Speech Dereverberation Using Fully Convolutional Networks
Ori Ernst, Shlomo E. Chazan, Sharon Gannot, Jacob Goldberger

TL;DR
This paper explores the use of fully convolutional networks, including U-Net and GAN architectures, for speech dereverberation from single-microphone recordings, demonstrating superior performance over existing methods.
Contribution
It introduces novel FCN-based models for speech dereverberation, applying image processing techniques to audio spectrograms, and evaluates their effectiveness on standard datasets.
Findings
Our method outperforms existing approaches in most cases.
U-Net and GAN architectures improve dereverberation quality.
The approach leverages image processing techniques for audio enhancement.
Abstract
Speech derverberation using a single microphone is addressed in this paper.

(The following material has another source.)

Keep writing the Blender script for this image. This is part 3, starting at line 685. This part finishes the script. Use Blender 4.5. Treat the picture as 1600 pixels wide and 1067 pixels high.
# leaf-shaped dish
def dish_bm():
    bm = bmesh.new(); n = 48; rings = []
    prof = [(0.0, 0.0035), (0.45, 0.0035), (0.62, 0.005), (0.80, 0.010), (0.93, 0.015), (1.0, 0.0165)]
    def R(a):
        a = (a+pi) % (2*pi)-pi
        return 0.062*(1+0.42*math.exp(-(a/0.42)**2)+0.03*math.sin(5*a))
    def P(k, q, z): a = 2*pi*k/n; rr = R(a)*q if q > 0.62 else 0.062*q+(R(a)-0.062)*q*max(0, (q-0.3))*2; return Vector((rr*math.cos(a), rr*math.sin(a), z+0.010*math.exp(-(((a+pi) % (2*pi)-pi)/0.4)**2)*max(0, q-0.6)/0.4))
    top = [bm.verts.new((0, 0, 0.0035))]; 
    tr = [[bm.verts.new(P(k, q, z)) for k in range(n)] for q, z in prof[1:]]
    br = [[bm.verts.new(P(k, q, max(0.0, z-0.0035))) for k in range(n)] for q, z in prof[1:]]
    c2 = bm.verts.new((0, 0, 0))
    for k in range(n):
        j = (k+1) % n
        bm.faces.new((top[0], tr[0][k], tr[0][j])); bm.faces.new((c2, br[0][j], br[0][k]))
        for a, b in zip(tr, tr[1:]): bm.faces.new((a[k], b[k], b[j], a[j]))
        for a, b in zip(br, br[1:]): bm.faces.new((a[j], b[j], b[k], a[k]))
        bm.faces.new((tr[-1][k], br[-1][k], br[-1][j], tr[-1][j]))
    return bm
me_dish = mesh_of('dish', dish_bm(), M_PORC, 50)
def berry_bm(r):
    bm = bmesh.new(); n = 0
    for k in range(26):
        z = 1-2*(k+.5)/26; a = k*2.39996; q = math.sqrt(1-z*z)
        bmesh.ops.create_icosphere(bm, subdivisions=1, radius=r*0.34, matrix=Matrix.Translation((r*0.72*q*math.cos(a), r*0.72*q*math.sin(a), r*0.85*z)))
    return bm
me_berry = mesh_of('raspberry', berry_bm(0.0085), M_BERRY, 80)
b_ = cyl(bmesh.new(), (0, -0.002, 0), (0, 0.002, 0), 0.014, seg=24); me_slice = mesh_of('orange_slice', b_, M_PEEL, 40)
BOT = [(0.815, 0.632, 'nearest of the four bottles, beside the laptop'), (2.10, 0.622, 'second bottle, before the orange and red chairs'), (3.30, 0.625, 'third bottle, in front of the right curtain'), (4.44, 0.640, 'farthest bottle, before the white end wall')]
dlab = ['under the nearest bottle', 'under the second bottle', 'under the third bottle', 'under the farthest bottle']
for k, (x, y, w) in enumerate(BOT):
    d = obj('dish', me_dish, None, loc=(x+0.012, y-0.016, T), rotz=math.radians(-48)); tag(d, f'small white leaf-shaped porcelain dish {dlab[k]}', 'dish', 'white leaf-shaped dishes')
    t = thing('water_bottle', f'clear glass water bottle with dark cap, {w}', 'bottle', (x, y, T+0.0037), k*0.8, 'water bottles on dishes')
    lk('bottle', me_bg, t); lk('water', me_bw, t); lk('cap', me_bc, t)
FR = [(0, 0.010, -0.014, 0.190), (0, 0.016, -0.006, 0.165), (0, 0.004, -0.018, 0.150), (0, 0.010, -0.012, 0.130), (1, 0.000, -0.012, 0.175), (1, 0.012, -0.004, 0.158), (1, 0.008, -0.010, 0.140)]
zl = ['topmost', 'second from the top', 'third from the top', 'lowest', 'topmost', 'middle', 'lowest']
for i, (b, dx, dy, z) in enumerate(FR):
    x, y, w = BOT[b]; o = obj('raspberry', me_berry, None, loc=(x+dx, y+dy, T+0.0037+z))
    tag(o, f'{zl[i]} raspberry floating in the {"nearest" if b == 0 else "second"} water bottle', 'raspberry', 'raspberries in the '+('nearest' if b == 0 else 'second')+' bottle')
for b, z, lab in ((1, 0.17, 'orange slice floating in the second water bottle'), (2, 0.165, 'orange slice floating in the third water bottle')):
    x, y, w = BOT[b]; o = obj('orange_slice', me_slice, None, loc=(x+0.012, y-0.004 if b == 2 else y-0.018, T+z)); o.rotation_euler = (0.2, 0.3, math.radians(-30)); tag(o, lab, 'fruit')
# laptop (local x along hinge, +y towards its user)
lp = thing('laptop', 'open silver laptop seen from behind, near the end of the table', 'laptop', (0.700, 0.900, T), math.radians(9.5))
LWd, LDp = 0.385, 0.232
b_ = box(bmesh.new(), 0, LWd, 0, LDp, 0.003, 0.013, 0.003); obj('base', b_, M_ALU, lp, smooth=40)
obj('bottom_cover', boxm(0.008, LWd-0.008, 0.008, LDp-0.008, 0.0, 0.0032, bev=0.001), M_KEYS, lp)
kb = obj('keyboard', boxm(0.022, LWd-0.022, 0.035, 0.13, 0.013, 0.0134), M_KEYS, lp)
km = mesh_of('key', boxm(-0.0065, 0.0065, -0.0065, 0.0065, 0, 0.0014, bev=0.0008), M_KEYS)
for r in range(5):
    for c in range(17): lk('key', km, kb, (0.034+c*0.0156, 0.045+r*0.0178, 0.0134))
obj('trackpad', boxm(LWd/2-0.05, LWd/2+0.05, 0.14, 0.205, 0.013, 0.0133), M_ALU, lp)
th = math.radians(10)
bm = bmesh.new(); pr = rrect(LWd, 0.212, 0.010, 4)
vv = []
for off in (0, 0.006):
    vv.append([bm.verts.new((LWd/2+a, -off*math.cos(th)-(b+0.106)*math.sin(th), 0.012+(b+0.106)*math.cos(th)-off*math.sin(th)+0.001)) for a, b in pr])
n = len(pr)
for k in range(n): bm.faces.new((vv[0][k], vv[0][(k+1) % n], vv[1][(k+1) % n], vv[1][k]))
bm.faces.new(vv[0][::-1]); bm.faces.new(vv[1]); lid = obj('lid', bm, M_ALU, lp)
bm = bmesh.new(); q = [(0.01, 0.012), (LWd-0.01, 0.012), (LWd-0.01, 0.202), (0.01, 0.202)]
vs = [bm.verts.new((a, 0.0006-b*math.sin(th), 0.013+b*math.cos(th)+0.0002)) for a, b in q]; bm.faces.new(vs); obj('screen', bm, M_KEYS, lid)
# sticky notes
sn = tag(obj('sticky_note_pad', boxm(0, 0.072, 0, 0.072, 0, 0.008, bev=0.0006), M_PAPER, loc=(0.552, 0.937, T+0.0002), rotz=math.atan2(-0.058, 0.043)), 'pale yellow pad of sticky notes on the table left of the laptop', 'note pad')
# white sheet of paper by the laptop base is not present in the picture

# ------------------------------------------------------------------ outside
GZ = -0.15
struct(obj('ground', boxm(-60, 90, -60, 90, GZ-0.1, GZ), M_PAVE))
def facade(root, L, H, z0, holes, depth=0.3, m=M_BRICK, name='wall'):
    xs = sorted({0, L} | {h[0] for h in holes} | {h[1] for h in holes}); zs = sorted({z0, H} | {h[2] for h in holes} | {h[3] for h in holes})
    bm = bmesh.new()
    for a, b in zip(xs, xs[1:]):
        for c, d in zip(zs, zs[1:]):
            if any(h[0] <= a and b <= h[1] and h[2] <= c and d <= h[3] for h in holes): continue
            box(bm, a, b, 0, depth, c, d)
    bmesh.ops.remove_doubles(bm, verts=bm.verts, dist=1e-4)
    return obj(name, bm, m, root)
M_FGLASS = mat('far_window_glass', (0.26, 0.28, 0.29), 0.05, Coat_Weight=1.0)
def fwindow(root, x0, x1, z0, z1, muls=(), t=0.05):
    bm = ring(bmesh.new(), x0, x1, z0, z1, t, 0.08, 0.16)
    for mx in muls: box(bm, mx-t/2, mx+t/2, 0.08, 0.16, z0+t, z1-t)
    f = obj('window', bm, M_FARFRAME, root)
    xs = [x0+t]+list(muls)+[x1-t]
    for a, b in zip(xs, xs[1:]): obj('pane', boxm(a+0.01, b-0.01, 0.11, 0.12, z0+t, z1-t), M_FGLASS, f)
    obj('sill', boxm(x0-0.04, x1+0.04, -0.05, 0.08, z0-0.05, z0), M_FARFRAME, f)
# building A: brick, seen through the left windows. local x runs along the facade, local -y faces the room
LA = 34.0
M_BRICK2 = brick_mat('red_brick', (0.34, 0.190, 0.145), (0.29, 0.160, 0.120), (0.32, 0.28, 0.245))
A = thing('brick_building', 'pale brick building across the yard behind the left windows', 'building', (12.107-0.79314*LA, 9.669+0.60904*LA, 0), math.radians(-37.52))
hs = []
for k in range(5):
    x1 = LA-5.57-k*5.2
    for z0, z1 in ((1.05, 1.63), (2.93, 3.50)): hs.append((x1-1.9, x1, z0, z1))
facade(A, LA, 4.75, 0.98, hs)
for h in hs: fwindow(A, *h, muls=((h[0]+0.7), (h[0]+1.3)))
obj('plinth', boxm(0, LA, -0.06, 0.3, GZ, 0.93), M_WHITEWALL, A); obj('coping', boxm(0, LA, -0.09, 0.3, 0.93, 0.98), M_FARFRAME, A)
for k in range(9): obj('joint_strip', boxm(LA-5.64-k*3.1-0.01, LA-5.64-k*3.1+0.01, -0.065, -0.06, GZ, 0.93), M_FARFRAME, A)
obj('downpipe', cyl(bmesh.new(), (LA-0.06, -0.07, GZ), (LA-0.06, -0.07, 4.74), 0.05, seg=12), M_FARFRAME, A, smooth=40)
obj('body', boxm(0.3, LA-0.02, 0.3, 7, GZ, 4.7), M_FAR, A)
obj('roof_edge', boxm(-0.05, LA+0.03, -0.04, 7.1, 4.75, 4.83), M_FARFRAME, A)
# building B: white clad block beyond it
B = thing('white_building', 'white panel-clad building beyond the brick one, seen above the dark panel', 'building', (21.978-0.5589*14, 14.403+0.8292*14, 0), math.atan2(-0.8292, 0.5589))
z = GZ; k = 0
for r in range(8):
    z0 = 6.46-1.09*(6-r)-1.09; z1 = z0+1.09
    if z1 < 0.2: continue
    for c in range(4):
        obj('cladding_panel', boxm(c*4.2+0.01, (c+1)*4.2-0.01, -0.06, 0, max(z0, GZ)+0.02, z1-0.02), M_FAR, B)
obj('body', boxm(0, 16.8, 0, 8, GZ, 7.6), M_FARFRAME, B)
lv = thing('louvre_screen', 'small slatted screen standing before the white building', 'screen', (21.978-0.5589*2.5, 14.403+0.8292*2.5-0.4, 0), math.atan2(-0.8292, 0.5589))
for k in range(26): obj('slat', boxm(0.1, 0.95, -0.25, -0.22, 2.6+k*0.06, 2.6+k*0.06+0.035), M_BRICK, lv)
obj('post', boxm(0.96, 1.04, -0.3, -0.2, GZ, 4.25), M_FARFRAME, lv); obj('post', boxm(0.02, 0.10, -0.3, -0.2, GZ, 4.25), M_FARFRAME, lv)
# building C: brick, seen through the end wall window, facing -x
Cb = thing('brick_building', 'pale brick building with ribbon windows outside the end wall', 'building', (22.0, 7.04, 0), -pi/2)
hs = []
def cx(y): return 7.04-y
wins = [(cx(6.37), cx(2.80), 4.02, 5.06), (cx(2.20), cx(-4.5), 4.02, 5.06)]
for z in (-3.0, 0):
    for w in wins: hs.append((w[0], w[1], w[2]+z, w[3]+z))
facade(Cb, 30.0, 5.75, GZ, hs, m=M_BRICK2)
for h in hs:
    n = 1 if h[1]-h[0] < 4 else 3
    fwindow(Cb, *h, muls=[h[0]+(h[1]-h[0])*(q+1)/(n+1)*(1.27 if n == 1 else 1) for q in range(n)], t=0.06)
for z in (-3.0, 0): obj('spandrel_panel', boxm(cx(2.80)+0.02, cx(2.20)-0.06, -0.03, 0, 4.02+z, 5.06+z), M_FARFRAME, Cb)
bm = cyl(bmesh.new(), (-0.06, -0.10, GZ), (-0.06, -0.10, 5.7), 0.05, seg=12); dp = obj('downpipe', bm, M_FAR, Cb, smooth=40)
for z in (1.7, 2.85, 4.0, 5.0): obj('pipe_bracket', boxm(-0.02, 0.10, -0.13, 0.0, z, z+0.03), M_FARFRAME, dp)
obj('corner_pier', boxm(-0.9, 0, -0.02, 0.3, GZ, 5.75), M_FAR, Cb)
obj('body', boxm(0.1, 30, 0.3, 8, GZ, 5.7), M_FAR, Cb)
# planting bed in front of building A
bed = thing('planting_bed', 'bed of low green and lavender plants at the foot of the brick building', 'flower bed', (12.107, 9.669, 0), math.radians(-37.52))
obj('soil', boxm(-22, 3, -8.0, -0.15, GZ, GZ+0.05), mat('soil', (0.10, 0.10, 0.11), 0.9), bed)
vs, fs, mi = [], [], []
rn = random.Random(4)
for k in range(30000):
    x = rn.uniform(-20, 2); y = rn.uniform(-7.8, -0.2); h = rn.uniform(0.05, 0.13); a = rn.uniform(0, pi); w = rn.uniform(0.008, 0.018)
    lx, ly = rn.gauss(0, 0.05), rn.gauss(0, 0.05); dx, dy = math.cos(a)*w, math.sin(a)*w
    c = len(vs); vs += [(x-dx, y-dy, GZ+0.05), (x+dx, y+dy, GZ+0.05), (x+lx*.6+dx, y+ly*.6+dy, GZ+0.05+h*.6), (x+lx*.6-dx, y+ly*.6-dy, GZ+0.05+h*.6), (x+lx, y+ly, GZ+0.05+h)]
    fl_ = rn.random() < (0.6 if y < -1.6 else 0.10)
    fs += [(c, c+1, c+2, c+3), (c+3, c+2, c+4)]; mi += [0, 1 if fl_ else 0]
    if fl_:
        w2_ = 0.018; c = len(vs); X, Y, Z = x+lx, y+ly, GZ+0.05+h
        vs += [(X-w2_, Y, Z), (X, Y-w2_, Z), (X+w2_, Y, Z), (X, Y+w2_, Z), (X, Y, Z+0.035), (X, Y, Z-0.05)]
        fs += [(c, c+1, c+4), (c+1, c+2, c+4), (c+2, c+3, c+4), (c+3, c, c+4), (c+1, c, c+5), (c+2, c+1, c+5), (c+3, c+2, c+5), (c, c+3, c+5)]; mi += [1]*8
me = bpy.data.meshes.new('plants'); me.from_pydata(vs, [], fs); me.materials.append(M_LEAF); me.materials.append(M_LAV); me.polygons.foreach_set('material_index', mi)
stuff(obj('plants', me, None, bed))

Motivated by the recent success of the fully convolutional networks (FCN) in many image processing applications, we investigate their applicability to enhance the speech signal represented by short-time Fourier transform (STFT) images. We present two variations: a "U-Net" which is an encoder-decoder network with skip connections and a generative adversarial network (GAN) with U-Net as generator, which yields a more intuitive cost function for training. To evaluate our method we used the data from the REVERB challenge, and compared our results to other methods under the same conditions. We have found that our method outperforms the competing methods in most cases.